(Material)

====

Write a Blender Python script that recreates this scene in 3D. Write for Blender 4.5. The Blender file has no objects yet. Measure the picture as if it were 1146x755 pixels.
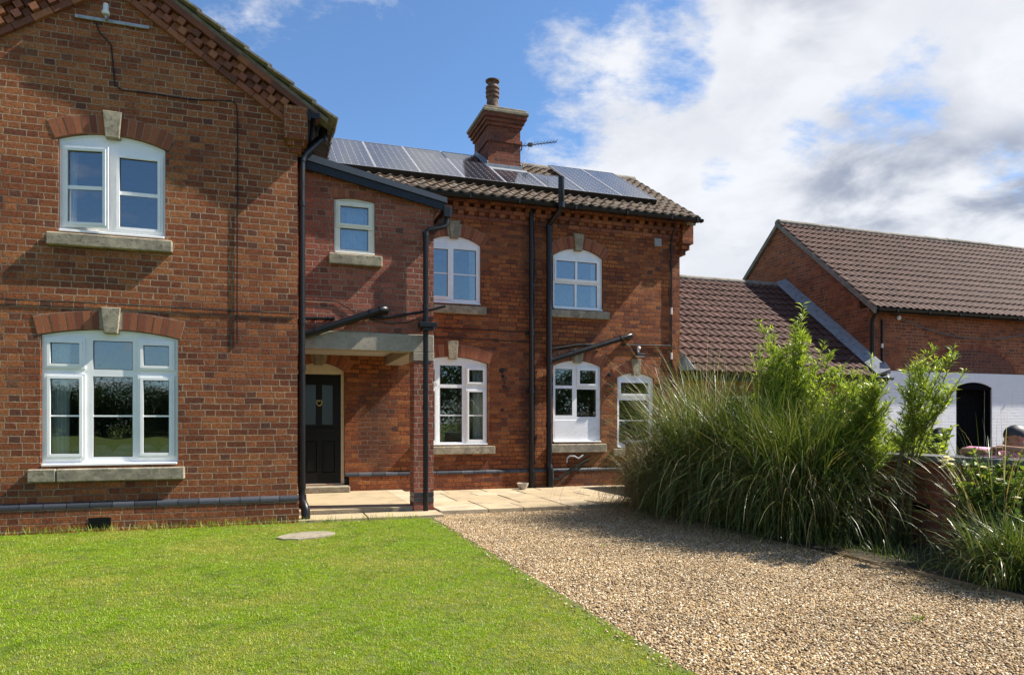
import bpy, bmesh, math, random
import numpy as np
from mathutils import Vector, Matrix, Euler
from mathutils.geometry import tessellate_polygon
random.seed(7)
rng = np.random.default_rng(7)
SC = bpy.context.scene
COL = SC.collection
R = math.radians

# ------------------------------------------------------------------ camera
cd = bpy.data.cameras.new('camera')
cam = bpy.data.objects.new('camera', cd)
COL.objects.link(cam)
YAW = math.atan2(268, 789)
cam.location = (0, 0, 1.30)
cam.rotation_euler = (R(90), 0, -YAW)
cd.sensor_width = 36
cd.lens = 789 / 1146 * 36
cd.shift_y = 95.5 / 1146
cd.clip_start = 0.05
cd.clip_end = 3000
SC.camera = cam

# ------------------------------------------------------------------ sun, sky, exposure
SUN_D = Vector((-1, 0.16, -1.08)).normalized()          # the way the light travels
sl = bpy.data.lights.new('sun', 'SUN')
sl.energy = 5.0
sl.angle = R(0.5)
sl.color = (1.0, 0.93, 0.82)
sun = bpy.data.objects.new('sun', sl)
COL.objects.link(sun)
sun.location = (20, -3, 22)
sun.rotation_euler = SUN_D.to_track_quat('-Z', 'Y').to_euler()
SKY_STRENGTH = 0.068
EXPO = 2 ** 1.20
SC.view_settings.view_transform = 'Standard'
SC.view_settings.look = 'None'
SC.view_settings.gamma = 1
SC.view_settings.exposure = 1.20
SC.view_settings.use_curve_mapping = False
SC.render.engine = 'CYCLES'
SC.cycles.max_bounces = 8
SC.cycles.transparent_max_bounces = 12


# ------------------------------------------------------------------ node helpers
class N:
    def __init__(s, nt):
        s.nt = nt

    def n(s, t, **kw):
        nd = s.nt.nodes.new(t)
        for k, v in kw.items():
            setattr(nd, k, v)
        return nd

    def put(s, sock, v):
        if isinstance(v, bpy.types.NodeSocket):
            s.nt.links.new(v, sock)
        elif v is not None:
            if sock.type == 'RGBA' and not isinstance(v, (int, float)) and len(v) == 3:
                v = (*v, 1)
            sock.default_value = v

    def m(s, op, a, b=None, c=None, clamp=False):
        nd = s.n('ShaderNodeMath', operation=op, use_clamp=clamp)
        for i, v in enumerate((a, b, c)):
            if v is not None:
                s.put(nd.inputs[i], v)
        return nd.outputs[0]

    def vm(s, op, a, b=None, scale=None):
        nd = s.n('ShaderNodeVectorMath', operation=op)
        s.put(nd.inputs[0], a)
        if b is not None:
            s.put(nd.inputs[1], b)
        if scale is not None:
            s.put(nd.inputs['Scale'], scale)
        return nd.outputs['Value'] if op in ('DOT_PRODUCT', 'LENGTH') else nd.outputs[0]

    def xyz(s, v):
        nd = s.n('ShaderNodeSeparateXYZ')
        s.put(nd.inputs[0], v)
        return nd.outputs

    def comb(s, x, y, z):
        nd = s.n('ShaderNodeCombineXYZ')
        for i, v in enumerate((x, y, z)):
            s.put(nd.inputs[i], v)
        return nd.outputs[0]

    def noise(s, vec, scale, detail=3.0, rough=0.55, dist=0.0):
        nd = s.n('ShaderNodeTexNoise')
        if vec is not None:
            s.put(nd.inputs['Vector'], vec)
        nd.inputs['Scale'].default_value = scale
        nd.inputs['Detail'].default_value = detail
        nd.inputs['Roughness'].default_value = rough
        nd.inputs['Distortion'].default_value = dist
        return nd.outputs['Fac']

    def white(s, vec):
        nd = s.n('ShaderNodeTexWhiteNoise', noise_dimensions='3D')
        s.put(nd.inputs['Vector'], vec)
        return nd.outputs['Value'], nd.outputs['Color']

    def ramp(s, fac, stops, interp='LINEAR'):
        nd = s.n('ShaderNodeValToRGB')
        nd.color_ramp.interpolation = interp
        el = nd.color_ramp.elements
        while len(el) < len(stops):
            el.new(0.5)
        for e, (p, c) in zip(el, stops):
            e.position = p
            e.color = (*c, 1) if len(c) == 3 else c
        s.put(nd.inputs[0], fac)
        return nd.outputs[0]

    def mix(s, fac, a, b, blend='MIX'):
        nd = s.n('ShaderNodeMix', data_type='RGBA', blend_type=blend)
        s.put(nd.inputs[0], fac)
        s.put(nd.inputs[6], a)
        s.put(nd.inputs[7], b)
        return nd.outputs[2]

    def smooth(s, v, a, b, lo=0.0, hi=1.0):
        nd = s.n('ShaderNodeMapRange', interpolation_type='SMOOTHSTEP')
        s.put(nd.inputs[0], v)
        for i, q in ((1, a), (2, b), (3, lo), (4, hi)):
            s.put(nd.inputs[i], q)
        return nd.outputs[0]

    def bump(s, h, dist, strength=1.0, normal=None):
        nd = s.n('ShaderNodeBump')
        nd.inputs['Strength'].default_value = strength
        nd.inputs['Distance'].default_value = dist
        s.put(nd.inputs['Height'], h)
        if normal is not None:
            s.put(nd.inputs['Normal'], normal)
        return nd.outputs[0]

    def pos(s):
        return s.n('ShaderNodeNewGeometry').outputs['Position']


def new_mat(name, base=(0.5, 0.5, 0.5), rough=0.6, metal=0.0, spec=0.5):
    m = bpy.data.materials.new(name)
    m.use_nodes = True
    h = N(m.node_tree)
    b = m.node_tree.nodes['Principled BSDF']
    b.inputs['Base Color'].default_value = (*base, 1)
    b.inputs['Roughness'].default_value = rough
    b.inputs['Metallic'].default_value = metal
    b.inputs['Specular IOR Level'].default_value = spec
    return m, h, b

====

(What this task involves)
Restate the data above word for word. Do not include the images.

(Solution)
Write a Blender Python script that recreates this scene in 3D. Write for Blender 4.5. The Blender file has no objects yet. Measure the picture as if it were 1146x755 pixels.
import bpy, bmesh, math, random
import numpy as np
from mathutils import Vector, Matrix, Euler
from mathutils.geometry import tessellate_polygon
random.seed(7)
rng = np.random.default_rng(7)
SC = bpy.context.scene
COL = SC.collection
R = math.radians

# ------------------------------------------------------------------ camera
cd = bpy.data.cameras.new('camera')
cam = bpy.data.objects.new('camera', cd)
COL.objects.link(cam)
YAW = math.atan2(268, 789)
cam.location = (0, 0, 1.30)
cam.rotation_euler = (R(90), 0, -YAW)
cd.sensor_width = 36
cd.lens = 789 / 1146 * 36
cd.shift_y = 95.5 / 1146
cd.clip_start = 0.05
cd.clip_end = 3000
SC.camera = cam

# ------------------------------------------------------------------ sun, sky, exposure
SUN_D = Vector((-1, 0.16, -1.08)).normalized()          # the way the light travels
sl = bpy.data.lights.new('sun', 'SUN')
sl.energy = 5.0
sl.angle = R(0.5)
sl.color = (1.0, 0.93, 0.82)
sun = bpy.data.objects.new('sun', sl)
COL.objects.link(sun)
sun.location = (20, -3, 22)
sun.rotation_euler = SUN_D.to_track_quat('-Z', 'Y').to_euler()
SKY_STRENGTH = 0.068
EXPO = 2 ** 1.20
SC.view_settings.view_transform = 'Standard'
SC.view_settings.look = 'None'
SC.view_settings.gamma = 1
SC.view_settings.exposure = 1.20
SC.view_settings.use_curve_mapping = False
SC.render.engine = 'CYCLES'
SC.cycles.max_bounces = 8
SC.cycles.transparent_max_bounces = 12


# ------------------------------------------------------------------ node helpers
class N:
    def __init__(s, nt):
        s.nt = nt

    def n(s, t, **kw):
        nd = s.nt.nodes.new(t)
        for k, v in kw.items():
            setattr(nd, k, v)
        return nd

    def put(s, sock, v):
        if isinstance(v, bpy.types.NodeSocket):
            s.nt.links.new(v, sock)
        elif v is not None:
            if sock.type == 'RGBA' and not isinstance(v, (int, float)) and len(v) == 3:
                v = (*v, 1)
            sock.default_value = v

    def m(s, op, a, b=None, c=None, clamp=False):
        nd = s.n('ShaderNodeMath', operation=op, use_clamp=clamp)
        for i, v in enumerate((a, b, c)):
            if v is not None:
                s.put(nd.inputs[i], v)
        return nd.outputs[0]

    def vm(s, op, a, b=None, scale=None):
        nd = s.n('ShaderNodeVectorMath', operation=op)
        s.put(nd.inputs[0], a)
        if b is not None:
            s.put(nd.inputs[1], b)
        if scale is not None:
            s.put(nd.inputs['Scale'], scale)
        return nd.outputs['Value'] if op in ('DOT_PRODUCT', 'LENGTH') else nd.outputs[0]

    def xyz(s, v):
        nd = s.n('ShaderNodeSeparateXYZ')
        s.put(nd.inputs[0], v)
        return nd.outputs

    def comb(s, x, y, z):
        nd = s.n('ShaderNodeCombineXYZ')
        for i, v in enumerate((x, y, z)):
            s.put(nd.inputs[i], v)
        return nd.outputs[0]

    def noise(s, vec, scale, detail=3.0, rough=0.55, dist=0.0):
        nd = s.n('ShaderNodeTexNoise')
        if vec is not None:
            s.put(nd.inputs['Vector'], vec)
        nd.inputs['Scale'].default_value = scale
        nd.inputs['Detail'].default_value = detail
        nd.inputs['Roughness'].default_value = rough
        nd.inputs['Distortion'].default_value = dist
        return nd.outputs['Fac']

    def white(s, vec):
        nd = s.n('ShaderNodeTexWhiteNoise', noise_dimensions='3D')
        s.put(nd.inputs['Vector'], vec)
        return nd.outputs['Value'], nd.outputs['Color']

    def ramp(s, fac, stops, interp='LINEAR'):
        nd = s.n('ShaderNodeValToRGB')
        nd.color_ramp.interpolation = interp
        el = nd.color_ramp.elements
        while len(el) < len(stops):
            el.new(0.5)
        for e, (p, c) in zip(el, stops):
            e.position = p
            e.color = (*c, 1) if len(c) == 3 else c
        s.put(nd.inputs[0], fac)
        return nd.outputs[0]

    def mix(s, fac, a, b, blend='MIX'):
        nd = s.n('ShaderNodeMix', data_type='RGBA', blend_type=blend)
        s.put(nd.inputs[0], fac)
        s.put(nd.inputs[6], a)
        s.put(nd.inputs[7], b)
        return nd.outputs[2]

    def smooth(s, v, a, b, lo=0.0, hi=1.0):
        nd = s.n('ShaderNodeMapRange', interpolation_type='SMOOTHSTEP')
        s.put(nd.inputs[0], v)
        for i, q in ((1, a), (2, b), (3, lo), (4, hi)):
            s.put(nd.inputs[i], q)
        return nd.outputs[0]

    def bump(s, h, dist, strength=1.0, normal=None):
        nd = s.n('ShaderNodeBump')
        nd.inputs['Strength'].default_value = strength
        nd.inputs['Distance'].default_value = dist
        s.put(nd.inputs['Height'], h)
        if normal is not None:
            s.put(nd.inputs['Normal'], normal)
        return nd.outputs[0]

    def pos(s):
        return s.n('ShaderNodeNewGeometry').outputs['Position']


def new_mat(name, base=(0.5, 0.5, 0.5), rough=0.6, metal=0.0, spec=0.5):
    m = bpy.data.materials.new(name)
    m.use_nodes = True
    h = N(m.node_tree)
    b = m.node_tree.nodes['Principled BSDF']
    b.inputs['Base Color'].default_value = (*base, 1)
    b.inputs['Roughness'].default_value = rough
    b.inputs['Metallic'].default_value = metal
    b.inputs['Specular IOR Level'].default_value = spec
    return m, h, b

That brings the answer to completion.